* [Given data]:
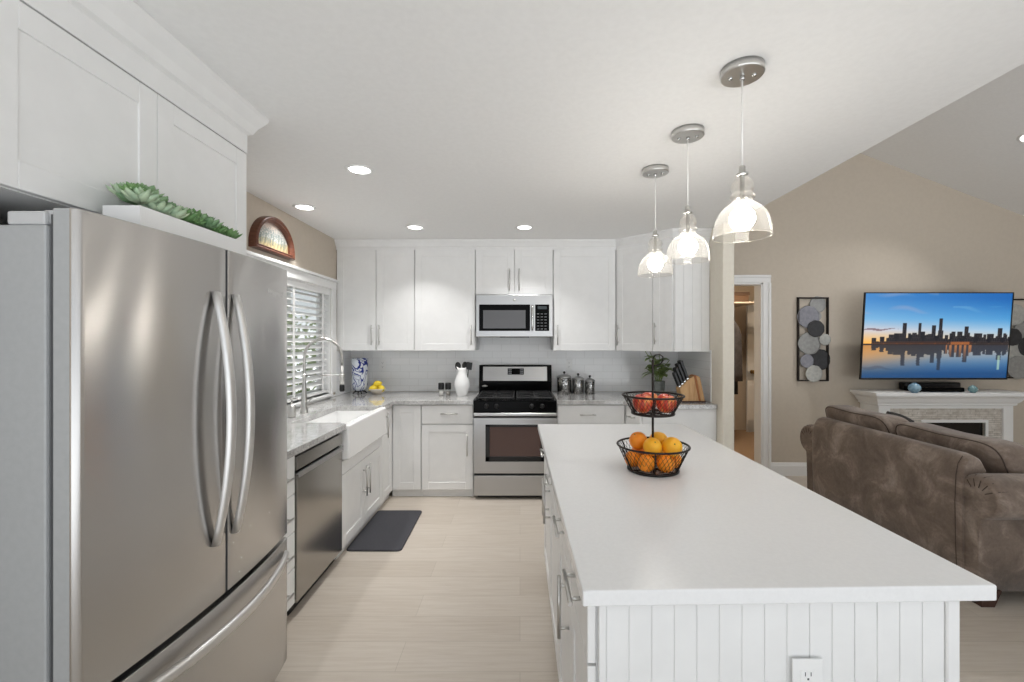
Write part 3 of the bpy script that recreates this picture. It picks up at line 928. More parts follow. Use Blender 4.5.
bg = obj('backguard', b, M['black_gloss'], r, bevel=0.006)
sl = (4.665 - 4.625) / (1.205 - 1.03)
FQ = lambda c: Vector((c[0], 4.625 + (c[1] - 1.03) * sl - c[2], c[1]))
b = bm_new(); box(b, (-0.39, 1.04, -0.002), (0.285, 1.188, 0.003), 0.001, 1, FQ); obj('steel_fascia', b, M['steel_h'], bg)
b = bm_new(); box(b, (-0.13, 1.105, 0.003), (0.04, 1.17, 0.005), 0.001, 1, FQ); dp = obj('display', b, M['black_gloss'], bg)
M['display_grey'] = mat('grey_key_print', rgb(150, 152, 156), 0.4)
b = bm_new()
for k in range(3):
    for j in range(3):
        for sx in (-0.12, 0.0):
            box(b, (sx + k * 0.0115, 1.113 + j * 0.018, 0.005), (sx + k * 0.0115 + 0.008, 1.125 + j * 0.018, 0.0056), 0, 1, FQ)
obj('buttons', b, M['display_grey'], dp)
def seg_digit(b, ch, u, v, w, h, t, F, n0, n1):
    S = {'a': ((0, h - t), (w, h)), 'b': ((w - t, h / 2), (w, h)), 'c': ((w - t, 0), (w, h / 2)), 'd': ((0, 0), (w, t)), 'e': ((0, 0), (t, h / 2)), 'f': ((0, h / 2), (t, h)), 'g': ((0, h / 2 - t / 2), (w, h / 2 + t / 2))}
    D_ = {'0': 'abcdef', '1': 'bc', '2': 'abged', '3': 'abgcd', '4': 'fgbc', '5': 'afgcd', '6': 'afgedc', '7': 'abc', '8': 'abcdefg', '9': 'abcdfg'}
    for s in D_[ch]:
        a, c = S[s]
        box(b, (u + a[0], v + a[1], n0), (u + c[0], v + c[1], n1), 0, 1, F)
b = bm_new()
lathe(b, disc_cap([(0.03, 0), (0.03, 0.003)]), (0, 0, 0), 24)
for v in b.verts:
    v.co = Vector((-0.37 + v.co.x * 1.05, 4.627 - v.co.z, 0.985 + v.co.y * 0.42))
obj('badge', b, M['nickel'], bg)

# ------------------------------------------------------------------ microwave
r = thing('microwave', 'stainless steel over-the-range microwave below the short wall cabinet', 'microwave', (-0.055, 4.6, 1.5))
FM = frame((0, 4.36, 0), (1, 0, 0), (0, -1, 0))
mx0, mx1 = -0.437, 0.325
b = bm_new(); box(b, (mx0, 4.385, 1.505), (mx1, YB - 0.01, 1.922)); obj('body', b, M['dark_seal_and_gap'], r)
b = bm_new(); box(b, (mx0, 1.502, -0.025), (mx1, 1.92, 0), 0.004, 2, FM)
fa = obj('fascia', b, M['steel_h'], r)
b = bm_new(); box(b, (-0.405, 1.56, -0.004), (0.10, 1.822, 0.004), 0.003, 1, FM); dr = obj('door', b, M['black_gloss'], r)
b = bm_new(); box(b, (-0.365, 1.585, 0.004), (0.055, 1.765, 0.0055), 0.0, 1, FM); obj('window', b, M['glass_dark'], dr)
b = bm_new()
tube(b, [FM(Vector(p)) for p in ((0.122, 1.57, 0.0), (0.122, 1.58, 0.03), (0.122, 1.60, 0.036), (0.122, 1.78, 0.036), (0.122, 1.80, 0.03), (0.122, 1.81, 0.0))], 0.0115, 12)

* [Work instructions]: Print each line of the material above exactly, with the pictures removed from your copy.

* [Full solution]:
Write part 3 of the bpy script that recreates this picture. It picks up at line 928. More parts follow. Use Blender 4.5.
bg = obj('backguard', b, M['black_gloss'], r, bevel=0.006)
sl = (4.665 - 4.625) / (1.205 - 1.03)
FQ = lambda c: Vector((c[0], 4.625 + (c[1] - 1.03) * sl - c[2], c[1]))
b = bm_new(); box(b, (-0.39, 1.04, -0.002), (0.285, 1.188, 0.003), 0.001, 1, FQ); obj('steel_fascia', b, M['steel_h'], bg)
b = bm_new(); box(b, (-0.13, 1.105, 0.003), (0.04, 1.17, 0.005), 0.001, 1, FQ); dp = obj('display', b, M['black_gloss'], bg)
M['display_grey'] = mat('grey_key_print', rgb(150, 152, 156), 0.4)
b = bm_new()
for k in range(3):
    for j in range(3):
        for sx in (-0.12, 0.0):
            box(b, (sx + k * 0.0115, 1.113 + j * 0.018, 0.005), (sx + k * 0.0115 + 0.008, 1.125 + j * 0.018, 0.0056), 0, 1, FQ)
obj('buttons', b, M['display_grey'], dp)
def seg_digit(b, ch, u, v, w, h, t, F, n0, n1):
    S = {'a': ((0, h - t), (w, h)), 'b': ((w - t, h / 2), (w, h)), 'c': ((w - t, 0), (w, h / 2)), 'd': ((0, 0), (w, t)), 'e': ((0, 0), (t, h / 2)), 'f': ((0, h / 2), (t, h)), 'g': ((0, h / 2 - t / 2), (w, h / 2 + t / 2))}
    D_ = {'0': 'abcdef', '1': 'bc', '2': 'abged', '3': 'abgcd', '4': 'fgbc', '5': 'afgcd', '6': 'afgedc', '7': 'abc', '8': 'abcdefg', '9': 'abcdfg'}
    for s in D_[ch]:
        a, c = S[s]
        box(b, (u + a[0], v + a[1], n0), (u + c[0], v + c[1], n1), 0, 1, F)
b = bm_new()
lathe(b, disc_cap([(0.03, 0), (0.03, 0.003)]), (0, 0, 0), 24)
for v in b.verts:
    v.co = Vector((-0.37 + v.co.x * 1.05, 4.627 - v.co.z, 0.985 + v.co.y * 0.42))
obj('badge', b, M['nickel'], bg)

# ------------------------------------------------------------------ microwave
r = thing('microwave', 'stainless steel over-the-range microwave below the short wall cabinet', 'microwave', (-0.055, 4.6, 1.5))
FM = frame((0, 4.36, 0), (1, 0, 0), (0, -1, 0))
mx0, mx1 = -0.437, 0.325
b = bm_new(); box(b, (mx0, 4.385, 1.505), (mx1, YB - 0.01, 1.922)); obj('body', b, M['dark_seal_and_gap'], r)
b = bm_new(); box(b, (mx0, 1.502, -0.025), (mx1, 1.92, 0), 0.004, 2, FM)
fa = obj('fascia', b, M['steel_h'], r)
b = bm_new(); box(b, (-0.405, 1.56, -0.004), (0.10, 1.822, 0.004), 0.003, 1, FM); dr = obj('door', b, M['black_gloss'], r)
b = bm_new(); box(b, (-0.365, 1.585, 0.004), (0.055, 1.765, 0.0055), 0.0, 1, FM); obj('window', b, M['glass_dark'], dr)
b = bm_new()
tube(b, [FM(Vector(p)) for p in ((0.122, 1.57, 0.0), (0.122, 1.58, 0.03), (0.122, 1.60, 0.036), (0.122, 1.78, 0.036), (0.122, 1.80, 0.03), (0.122, 1.81, 0.0))], 0.0115, 12)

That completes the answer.